En un debate radiofónico sobrevolaban argumentos sobre la credibilidad de Donald Trump. Algunos de los participantes se preguntaban si el hombre podría todavía apuntalar un mínimo entramado de certidumbres o si, por el contrario, muy pronto habría de tirar todo por la borda al seguir escenificando constantes retractaciones, anulaciones y enmiendas a sus bravatas comerciales.
El presidente de los Estados Unidos ha lanzado amenazas de aranceles unas… sesenta veces desde que la imposición de sobreprecios a los productos que adquieren sus conciudadanos —porque de eso se trata, miren ustedes, de un impuesto aplicado a los compradores en su propio país— se convirtiera en una suerte de juguete favorito suyo, una fórmula para engolosinarse en el papel de matón que tanto le gusta.
Por lo pronto, en lo que toca a la referida credibilidad, los mercados parecieran no responder ya a los desplantes del peleón mandatario y algunas naciones no dan tampoco la impresión de estar demasiado amedrentadas. China, para mayores señas, evoca su cultura milenaria y, en un ejercicio ejemplarmente confuciano, se dice dispuesta a dejar pasar el tiempo pero avisa, desde luego, que no se va a quedar cruzada de brazos.
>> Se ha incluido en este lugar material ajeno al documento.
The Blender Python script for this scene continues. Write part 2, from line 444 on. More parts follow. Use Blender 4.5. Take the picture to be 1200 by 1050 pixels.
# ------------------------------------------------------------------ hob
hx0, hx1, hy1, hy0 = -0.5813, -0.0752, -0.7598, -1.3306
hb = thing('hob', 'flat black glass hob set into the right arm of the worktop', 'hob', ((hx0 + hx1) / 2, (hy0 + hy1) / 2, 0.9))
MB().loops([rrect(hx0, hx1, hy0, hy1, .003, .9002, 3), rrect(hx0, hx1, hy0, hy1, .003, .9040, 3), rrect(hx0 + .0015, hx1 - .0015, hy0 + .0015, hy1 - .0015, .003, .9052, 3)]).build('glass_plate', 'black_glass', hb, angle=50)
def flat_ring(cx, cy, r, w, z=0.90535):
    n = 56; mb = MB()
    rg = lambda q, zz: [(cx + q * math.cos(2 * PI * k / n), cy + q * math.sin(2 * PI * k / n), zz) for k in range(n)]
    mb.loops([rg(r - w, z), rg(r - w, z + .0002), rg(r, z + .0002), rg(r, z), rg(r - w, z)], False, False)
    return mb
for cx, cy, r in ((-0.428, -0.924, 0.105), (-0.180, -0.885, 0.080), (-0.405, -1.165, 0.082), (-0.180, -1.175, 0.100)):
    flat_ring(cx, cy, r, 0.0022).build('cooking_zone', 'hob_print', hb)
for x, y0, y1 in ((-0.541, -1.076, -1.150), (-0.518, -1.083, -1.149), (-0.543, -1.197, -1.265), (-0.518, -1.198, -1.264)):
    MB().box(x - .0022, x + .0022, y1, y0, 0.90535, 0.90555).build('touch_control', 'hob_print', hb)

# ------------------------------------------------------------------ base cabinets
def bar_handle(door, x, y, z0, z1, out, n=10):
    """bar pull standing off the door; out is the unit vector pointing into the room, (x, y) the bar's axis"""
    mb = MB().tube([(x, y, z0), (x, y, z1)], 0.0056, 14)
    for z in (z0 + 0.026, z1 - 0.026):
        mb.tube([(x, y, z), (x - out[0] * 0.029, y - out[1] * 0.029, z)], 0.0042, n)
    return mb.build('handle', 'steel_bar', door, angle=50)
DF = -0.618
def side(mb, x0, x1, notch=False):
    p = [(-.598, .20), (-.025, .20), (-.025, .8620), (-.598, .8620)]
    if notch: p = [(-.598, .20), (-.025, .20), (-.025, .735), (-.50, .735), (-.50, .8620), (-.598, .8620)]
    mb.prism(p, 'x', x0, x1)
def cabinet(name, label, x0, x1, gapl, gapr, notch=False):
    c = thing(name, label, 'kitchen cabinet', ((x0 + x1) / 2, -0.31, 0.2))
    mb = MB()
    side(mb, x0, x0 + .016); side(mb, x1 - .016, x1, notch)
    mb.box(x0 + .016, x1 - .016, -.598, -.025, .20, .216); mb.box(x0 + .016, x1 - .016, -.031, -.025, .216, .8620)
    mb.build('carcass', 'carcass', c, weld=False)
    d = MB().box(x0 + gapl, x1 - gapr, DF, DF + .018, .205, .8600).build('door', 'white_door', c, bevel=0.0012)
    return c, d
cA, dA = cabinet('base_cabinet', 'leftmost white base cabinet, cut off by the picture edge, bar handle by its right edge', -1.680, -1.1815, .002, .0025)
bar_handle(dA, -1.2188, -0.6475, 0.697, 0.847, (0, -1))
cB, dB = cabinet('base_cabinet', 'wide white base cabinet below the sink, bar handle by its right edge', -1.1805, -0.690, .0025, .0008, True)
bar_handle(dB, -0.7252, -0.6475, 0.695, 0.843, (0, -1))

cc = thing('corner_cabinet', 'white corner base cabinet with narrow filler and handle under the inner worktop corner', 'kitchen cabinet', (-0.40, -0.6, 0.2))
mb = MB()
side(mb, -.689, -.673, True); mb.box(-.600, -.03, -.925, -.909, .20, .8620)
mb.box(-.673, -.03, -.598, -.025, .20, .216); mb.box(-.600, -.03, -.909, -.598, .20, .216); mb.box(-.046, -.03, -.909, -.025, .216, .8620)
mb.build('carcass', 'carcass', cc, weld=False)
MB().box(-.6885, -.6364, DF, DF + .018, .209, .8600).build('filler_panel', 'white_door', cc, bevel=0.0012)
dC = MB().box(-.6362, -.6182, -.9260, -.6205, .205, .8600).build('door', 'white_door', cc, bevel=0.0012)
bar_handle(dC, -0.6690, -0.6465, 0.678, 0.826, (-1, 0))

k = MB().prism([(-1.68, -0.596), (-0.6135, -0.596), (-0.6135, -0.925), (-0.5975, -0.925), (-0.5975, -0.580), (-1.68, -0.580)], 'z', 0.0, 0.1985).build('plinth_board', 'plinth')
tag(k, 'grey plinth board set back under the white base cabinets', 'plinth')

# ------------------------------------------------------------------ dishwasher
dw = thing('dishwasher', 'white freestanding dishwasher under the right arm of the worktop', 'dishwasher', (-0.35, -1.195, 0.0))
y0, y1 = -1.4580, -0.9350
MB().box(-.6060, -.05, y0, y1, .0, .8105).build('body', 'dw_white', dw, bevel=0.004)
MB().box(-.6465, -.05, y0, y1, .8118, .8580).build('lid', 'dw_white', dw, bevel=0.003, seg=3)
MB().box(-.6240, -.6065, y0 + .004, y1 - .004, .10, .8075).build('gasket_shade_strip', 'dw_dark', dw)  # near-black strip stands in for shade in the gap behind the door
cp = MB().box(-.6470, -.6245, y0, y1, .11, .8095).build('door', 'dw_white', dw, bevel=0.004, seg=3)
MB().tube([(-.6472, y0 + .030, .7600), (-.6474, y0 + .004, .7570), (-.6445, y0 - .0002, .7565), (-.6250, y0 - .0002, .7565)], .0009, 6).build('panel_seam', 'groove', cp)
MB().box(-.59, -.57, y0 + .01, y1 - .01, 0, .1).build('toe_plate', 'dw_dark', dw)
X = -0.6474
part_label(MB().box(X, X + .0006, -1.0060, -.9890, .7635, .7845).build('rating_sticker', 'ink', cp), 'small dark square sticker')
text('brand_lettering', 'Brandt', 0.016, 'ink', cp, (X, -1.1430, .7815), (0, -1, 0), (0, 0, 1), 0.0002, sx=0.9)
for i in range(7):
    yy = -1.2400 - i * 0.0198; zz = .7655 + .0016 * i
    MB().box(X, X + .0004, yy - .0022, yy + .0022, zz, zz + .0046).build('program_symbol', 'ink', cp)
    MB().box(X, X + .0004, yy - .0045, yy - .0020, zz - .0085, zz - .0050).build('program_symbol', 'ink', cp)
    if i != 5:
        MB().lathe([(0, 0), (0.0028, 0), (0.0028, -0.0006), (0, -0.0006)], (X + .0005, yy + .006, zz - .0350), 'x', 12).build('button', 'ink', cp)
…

Mark Carney, el primer ministro canadiense llegado al poder, paradójicamente, gracias a las arremetidas del mandatario estadunidense en contra de la nación vecina (su contrincante en las elecciones, Pierre Poilievre, era el gran favorito pero los votantes asociaron sus posturas derechistas a la figura del sujeto que tanto los agraviaba —lo de que su nación soberana se convirtiera en otro más de los estados de la Unión Americana les pareció punto menos que insultante— y prefirieron entonces a un candidato de corte declaradamente liberal), Carney, repetimos, no se ha doblado ante el bully neoyorkino y ha inclusive concitado sentimientos muy patrióticos entre sus gobernados.
Los líderes de los países de la Unión Europea, por su parte, han sido muy prudentes (necesitan de la asistencia militar de la gran potencia, sobre todo en estos tiempos) pero han mostrado, a la vez, una ejemplar dignidad.
O sea, que a Trump han dejado de creerle o, por lo menos, los actores económicos no reaccionan mercurialmente a sus bravuconerías. Eso sí, todavía mete (algo de) miedo el tipo.